Red Week: churches, monuments and buildings will be lit in red to call for religious freedom

The Red Week events are accompanied by testimonies and prayers for persecuted Christians

The 2019 Red Week wants to raise awareness of the persecution of Christians worldwide. Research has shown that Christians are the world’s most widely targeted faith group. Cathedrals, churches and public buildings in 15 countries will light up in red to raise a strong voice in support of those suffering discrimination who are unable to speak freely, and who look to their brothers and sisters in Christ to speak up on their behalf.

The Red Week is an initiative of Aid to the Church in Need, as part of our advocacy work on behalf of suffering and persecuted Christians. Starting on the 20th of November, events will take place across four continents, beginning in Australia with the lighting of seven Cathedrals including those in Sydney and Melbourne.

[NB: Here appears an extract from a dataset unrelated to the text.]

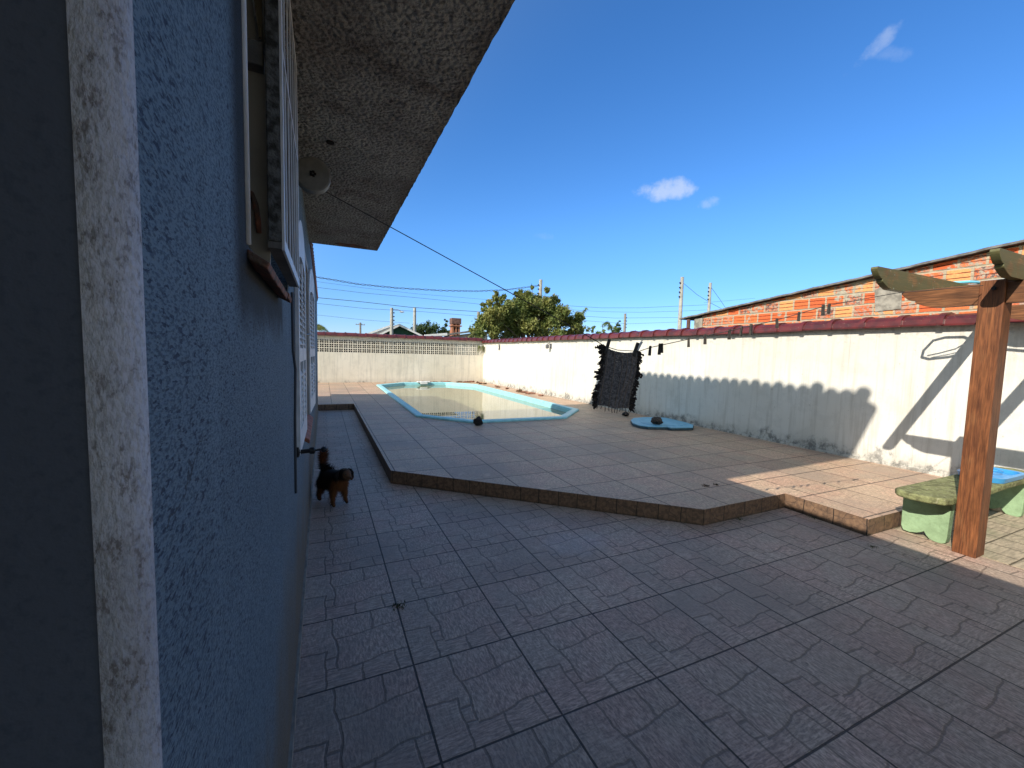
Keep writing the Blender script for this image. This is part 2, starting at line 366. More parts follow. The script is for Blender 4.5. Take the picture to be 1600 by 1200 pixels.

The highlight will be on the 27th of November when thousands of buildings in London, Amsterdam, Lisbon, Prague and Washington D.C. will join Red Wednesday.

 Event in Paris for religious freedom: the famous Sacred Heart Basilica (Montmartre) in Paris was "illuminated" in red to honor the blood of the martyrs
Event in Paris for religious freedom: the famous Sacred Heart Basilica (Montmartre) in Paris was “illuminated” in red to honor the blood of the martyrs

Across the UK, 120 buildings are going red, including 13 cathedrals. In the Philippines more than 2,050 parish churches in 68 dioceses will participate. This year, for the first time, the initiative will come as well to Budapest, where the Chain Bridge and the Saint Gellért Statue—Saint Gellert was the first martyr in Hungary—will be lit scarlet.

In recent years, the Colosseum in Rome; the Westminster Abbey in London; Christ the Redeemer in Rio Janeiro; the Sagrada Familia in Barcelona and many more landmarks joined the initiative.

Approximately 300,000,000 Christians around the world live in an environment where they are violently persecuted, discriminated, and prevented from freely practicing their faith.

Published in October 2019, ACN’s biennial report on Christian persecution, “Persecuted and Forgotten?”, assesses the nature of threats to Christians and the underlying causes. Given the number of people affected, the gravity of the acts committed, and their impact, not only are Christians more persecuted than any other group, but ever-increasing numbers of faithful are experiencing the worst forms of persecution.